**Exercise goal**
Quote word for word the lines below, beginning with the first and ending with the one that has "-1.75, 3.5)).to_track_quat('Z', 'Y').to_euler()". Drop the pictures.
─── Data section ───
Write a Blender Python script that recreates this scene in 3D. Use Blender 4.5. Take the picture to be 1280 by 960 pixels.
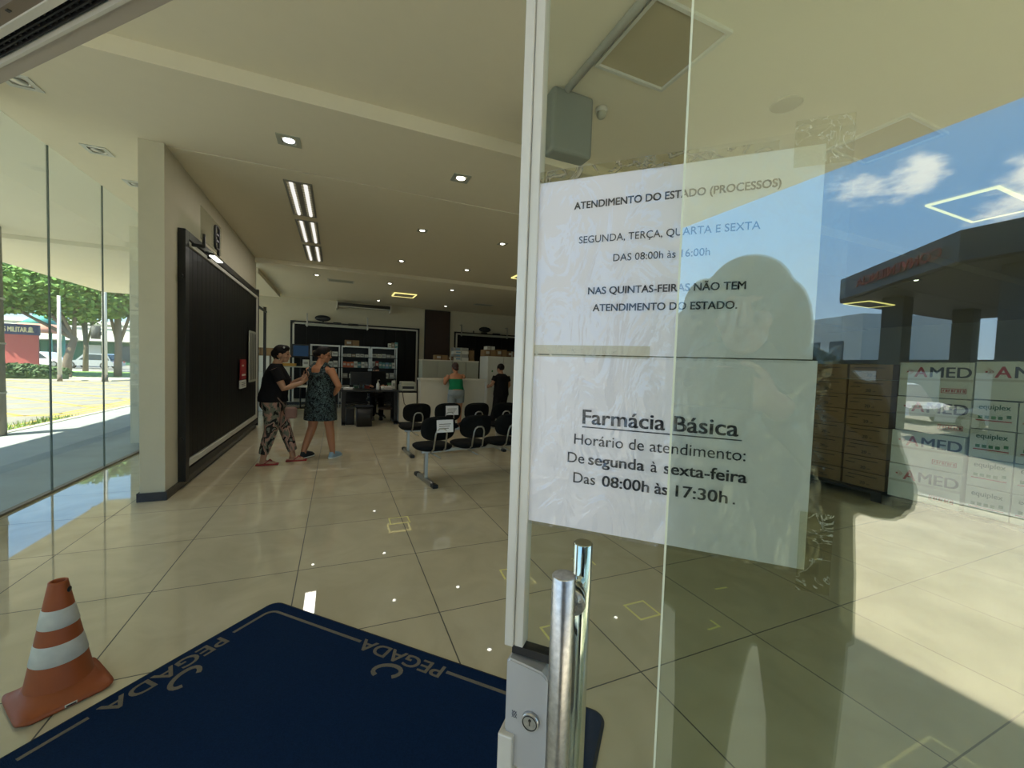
import bpy, bmesh, math, random
from mathutils import Vector, Matrix
R = math.radians
PI = math.pi
scene = bpy.context.scene
for o in list(bpy.data.objects):
    bpy.data.objects.remove(o)
COL = scene.collection
rnd = random.Random(7)

# ------------------------------------------------------------------ camera, sky, sun, exposure
H = 1.455
YAW, PITCH, ROLL = 0.40499, -0.042987, 0.033797
def cam_axes():
    cy, sy = math.cos(YAW), math.sin(YAW)
    F = Vector((sy*math.cos(PITCH), cy*math.cos(PITCH), math.sin(PITCH)))
    Rt = Vector((cy, -sy, 0)); U = Rt.cross(F)
    c, s = math.cos(ROLL), math.sin(ROLL)
    return Rt*c + U*s, U*c - Rt*s, F
cam_d = bpy.data.cameras.new('camera')
cam = bpy.data.objects.new('camera', cam_d); COL.objects.link(cam)
_r, _u, _f = cam_axes()
M = Matrix((_r, _u, -_f)).transposed().to_4x4()
M.translation = Vector((0, 0, H))
cam.matrix_world = M
cam_d.sensor_fit = 'HORIZONTAL'; cam_d.sensor_width = 36
cam_d.lens = 510.5/1280*36
cam_d.clip_start = 0.01; cam_d.clip_end = 500
scene.camera = cam

scene.view_settings.view_transform = 'Standard'
scene.view_settings.look = 'None'
scene.view_settings.gamma = 1
scene.view_settings.use_curve_mapping = False
scene.view_settings.exposure = 0.16
scene.cycles.transparent_max_bounces = 32
scene.cycles.max_bounces = 14
scene.cycles.diffuse_bounces = 5

SUN_E = 14.0
SKY_E = 1.0
sun_d = bpy.data.lights.new('sun', 'SUN'); sun_d.energy = SUN_E; sun_d.angle = R(0.6)
sun_d.color = (1.0, 0.93, 0.78)
sun = bpy.data.objects.new('sun', sun_d); COL.objects.link(sun)
sun.rotation_euler = Vector((-2.4, -1.75, 3.5)).to_track_quat('Z', 'Y').to_euler()

w = bpy.data.worlds.new('sky'); scene.world = w; w.use_nodes = True
nt = w.node_tree; nt.nodes.clear()
def N(nt, t, **kw):
    n = nt.nodes.new(t)
    for k, v in kw.items():
        if k.startswith('i_'):
            key = k[2:]
            n.inputs[int(key) if key.isdigit() else key].default_value = v
        else: setattr(n, k, v)
    return n
L = lambda nt, a, b: nt.links.new(a, b)
wo = N(nt, 'ShaderNodeOutputWorld'); bg = N(nt, 'ShaderNodeBackground'); bg.inputs[1].default_value = SKY_E
tc = N(nt, 'ShaderNodeTexCoord'); sx = N(nt, 'ShaderNodeSeparateXYZ'); L(nt, tc.outputs['Generated'], sx.inputs[0])
cr = N(nt, 'ShaderNodeValToRGB'); L(nt, sx.outputs[2], cr.inputs[0])
e = cr.color_ramp.elements
e[0].position = 0.0; e[0].color = (1.15, 1.5, 1.75, 1)
e[1].position = 0.75; e[1].color = (0.30, 0.72, 1.55, 1)
n_ = e.new(0.28); n_.color = (0.55, 1.12, 1.95, 1)
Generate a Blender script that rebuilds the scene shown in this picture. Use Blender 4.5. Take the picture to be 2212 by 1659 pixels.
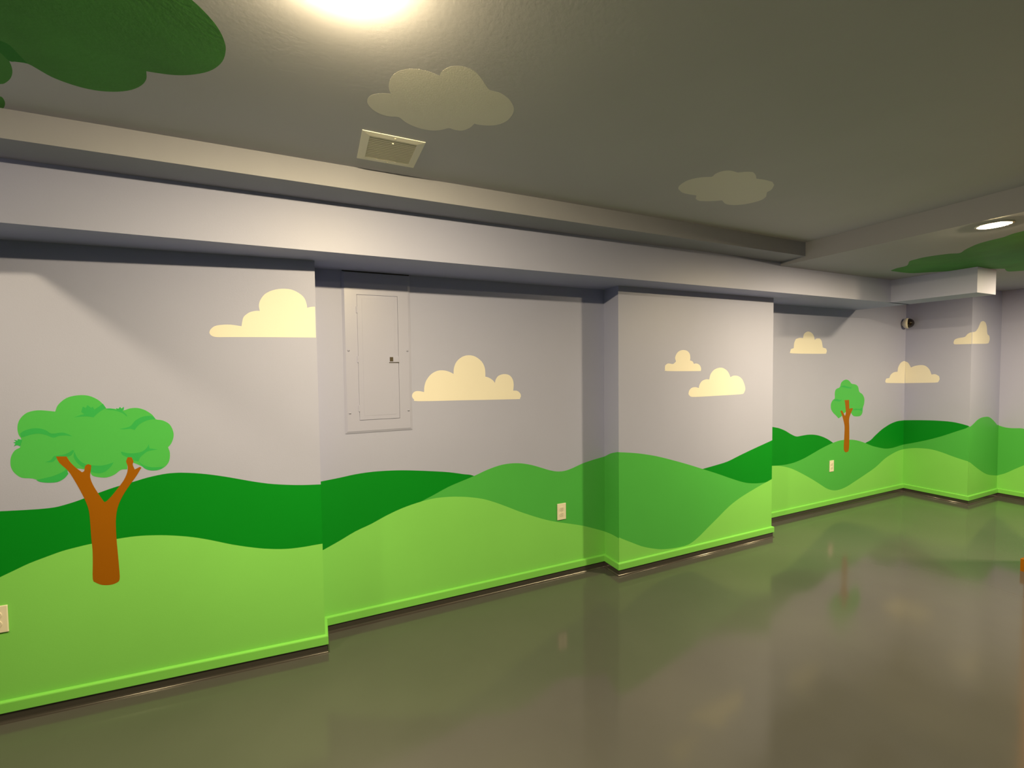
import bpy, bmesh, math
from mathutils import Matrix, Vector
from mathutils.geometry import tessellate_polygon

for o in list(bpy.data.objects):
    bpy.data.objects.remove(o, do_unlink=True)
scene = bpy.context.scene
COL = scene.collection

# ------------------------------------------------------------------ camera, world, exposure
cam_data = bpy.data.cameras.new('camera')
cam_data.sensor_fit = 'HORIZONTAL'
cam_data.sensor_width = 36.0
cam_data.lens = 945.929 / 2212 * 36.0
cam_data.clip_start = 0.02
cam = bpy.data.objects.new('camera', cam_data)
COL.objects.link(cam)
_r = (0.91140657, -0.41132292, -0.01230979)
_u = (0.0264851, 0.02878109, 0.9992348)
_f = (0.41065388, 0.91103518, -0.0371252)
cam.matrix_world = Matrix(((_r[0], _u[0], -_f[0], 0.0), (_r[1], _u[1], -_f[1], 0.0),
                           (_r[2], _u[2], -_f[2], 1.5), (0, 0, 0, 1)))
scene.camera = cam
world = bpy.data.worlds.new('world')
scene.world = world
world.use_nodes = True
world.node_tree.nodes['Background'].inputs['Color'].default_value = (0.02, 0.02, 0.02, 1)
world.node_tree.nodes['Background'].inputs['Strength'].default_value = 0.2
vs = scene.view_settings
vs.view_transform = 'Standard'
vs.look = 'None'
vs.gamma = 1.0
vs.use_curve_mapping = False
vs.exposure = 0.0

LAMP_COLOR = (1.0, 0.78, 0.41)
LAMP_STRENGTH = 2750.0

# ------------------------------------------------------------------ room dimensions (metres)
XA, YA, SA = 0.0153, 2.4952, -0.0678       # near wall section, slightly out of square
YB, XC0, XC1, YC = 2.6763, 1.955, 3.5891, 2.5076
YD, X1, YG, X2 = 2.7507, 6.23, 2.1929, 6.905
ZB0, ZB1, TB = 0.0448, 0.0929, 0.0156
YF, YR, XR = 2.2900, 2.1001, 3.3569
XE, XQ, YQ = 4.9179, 5.2474, 1.7062
HS, H3, H2, H1 = 2.0647, 2.2715, 2.3040, 2.4048
XL, YK = -4.6, -5.0                        # far left end and back of the room
def ya(x): return YA + SA * (x - XA)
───
**Task response**
Write a Blender Python script that recreates this scene in 3D. Use Blender 4.5. Take the picture to be 1280 by 960 pixels.
import bpy, bmesh, math, random
from mathutils import Vector, Matrix
R = math.radians
PI = math.pi
scene = bpy.context.scene
for o in list(bpy.data.objects):
    bpy.data.objects.remove(o)
COL = scene.collection
rnd = random.Random(7)

# ------------------------------------------------------------------ camera, sky, sun, exposure
H = 1.455
YAW, PITCH, ROLL = 0.40499, -0.042987, 0.033797
def cam_axes():
    cy, sy = math.cos(YAW), math.sin(YAW)
    F = Vector((sy*math.cos(PITCH), cy*math.cos(PITCH), math.sin(PITCH)))
    Rt = Vector((cy, -sy, 0)); U = Rt.cross(F)
    c, s = math.cos(ROLL), math.sin(ROLL)
    return Rt*c + U*s, U*c - Rt*s, F
cam_d = bpy.data.cameras.new('camera')
cam = bpy.data.objects.new('camera', cam_d); COL.objects.link(cam)
_r, _u, _f = cam_axes()
M = Matrix((_r, _u, -_f)).transposed().to_4x4()
M.translation = Vector((0, 0, H))
cam.matrix_world = M
cam_d.sensor_fit = 'HORIZONTAL'; cam_d.sensor_width = 36
cam_d.lens = 510.5/1280*36
cam_d.clip_start = 0.01; cam_d.clip_end = 500
scene.camera = cam

scene.view_settings.view_transform = 'Standard'
scene.view_settings.look = 'None'
scene.view_settings.gamma = 1
scene.view_settings.use_curve_mapping = False
scene.view_settings.exposure = 0.16
scene.cycles.transparent_max_bounces = 32
scene.cycles.max_bounces = 14
scene.cycles.diffuse_bounces = 5

SUN_E = 14.0
SKY_E = 1.0
sun_d = bpy.data.lights.new('sun', 'SUN'); sun_d.energy = SUN_E; sun_d.angle = R(0.6)
sun_d.color = (1.0, 0.93, 0.78)
sun = bpy.data.objects.new('sun', sun_d); COL.objects.link(sun)
sun.rotation_euler = Vector((-2.4, -1.75, 3.5)).to_track_quat('Z', 'Y').to_euler()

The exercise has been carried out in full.